Independent power producers (IPPs) have urged the government that power production should be based on merit order; cheaper source first criteria, to bridge the gap between supply and demand, while keeping circular debt at bay.

Sources in the IPPs advisory committee said that the interim government should provide gas supply to power producers having high efficiency to generate maximum electricity, which was in fact, a simpler formula to produce optimal power against limited gas supply. Furthermore, fuel supplies should be ensured based on merit order to generate cheaper energy at the maximum level.

The authorities did not use these IPPs at their full capacity and made Gencos run at full capacity, thus inflicting a huge loss on account of efficiency and consuming more fuel to generate as much power as IPPs would have made with less fuel.

The IPPs’ unit fuel cost under the 2002 policy on furnace-based power plants stood at Rs14.095 against Rs21.04 of Gencos, which could have saved Rs6.94 per unit from January to September last year. The savings on gas-based plants was calculated at Rs2.36 per unit, which was never availed by the government.

Similarly, if gas is supplied to power producers having less capacity to generate electricity, it would be wasted, sources added.

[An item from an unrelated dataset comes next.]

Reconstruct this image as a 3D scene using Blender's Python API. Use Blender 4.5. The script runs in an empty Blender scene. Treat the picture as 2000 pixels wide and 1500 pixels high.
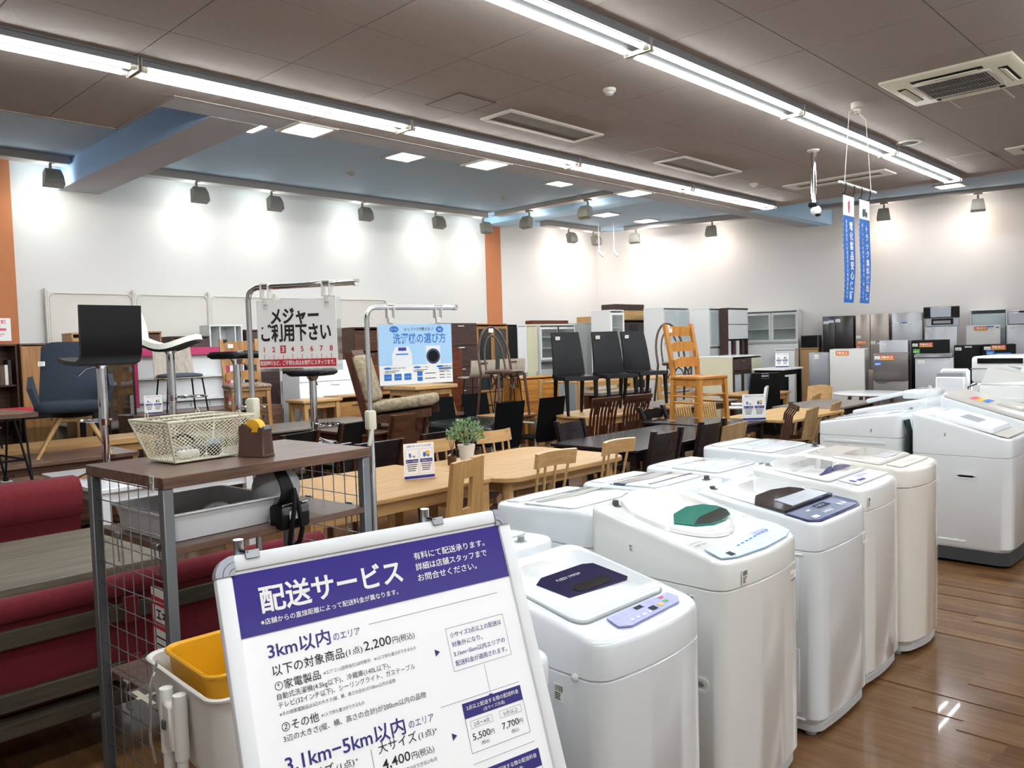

“If done efficiently, this would not only contain the ballooning circular debt that has reached an alarming level of Rs872 billion, but would also provide relief to power producers on temporary basis by increasing their productivity through timely payments as well as ensuring uninterrupted electricity supply to different industries,” CEO of an IPP said.

He added that the interim government should ensure maximum recovery of charges against billing to prevent the energy sector from facing further financial losses.

“Circular debt is piling up constantly, but if the recovery system is tightened, which is possible by a neutral government, the non-payment of dues could be contained,” he said.

“These measures would help the interim government to reduce hours of power outages by 30 to 35 percent in the short run.”